We have a number of factors, some of which you point at, rightfully so, and that the Auditor General points at.
On historical costs, are they the best indication of future costs? The answer is no. At times when we're doing some of these things—and again, in a period without the “costers” we have today—the only data we have is historical costs. That's part of it. That's something that we've been working on and improving.
I'll just point out, though, for the $35 million to the $321 million, if I can call it the “contractual costs”, that part of it is lessons learned in that contract on how we're doing maintenance. For example, it's not an overall increase. It's what we've brought into the contract. It includes other maintenance that we were doing as heavy maintenance, through other contractual vehicles that we found to have the economies of scale, bringing it all into the Victoria in-service support contract. That accounts for some of the increase, which again is not a cost increase, but an increase in the use of that contract.
A lot of it is capital improvements. That is not maintenance. We do this. In particular, in a ship or a submarine, when you have it taken apart to do maintenance, if you're going to change sonars, periscopes, torpedoes, and communications, the time to do that work is while you're doing the maintenance. Again, capital projects are approved separately, and the contract becomes the vehicle by which we do the installation, so it's not entirely an increase in maintenance costs.
The other thing is that we relooked at the approach to maintenance. As it says here, again, we acquired the Victoria class submarines with very little time at sea and not a good understanding of what is an extremely complex platform, which has dire consequences if you have major system failure. At first, we looked at about a four-and-a-half-year cycle and then about a year and a half in heavy maintenance. What we've been able to do is bundle together a lot more of the heavy maintenance. Now we've evolved all the way to a nine-year cycle and then putting the boat into maintenance for three years.

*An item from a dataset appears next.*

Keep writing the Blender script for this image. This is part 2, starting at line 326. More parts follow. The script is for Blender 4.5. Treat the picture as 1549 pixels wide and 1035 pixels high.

Certainly, it is an indication of some of the things you're pointing at, sir, some of which is an underestimation of maintenance and that, but there are other factors at play here, which include bringing more maintenance into the contract from elsewhere, capital investments that are occurring in this, and the periodicity of the maintenance, which is to say that we're doing more in-depth and deeper maintenance less often, sir, but it's taking longer.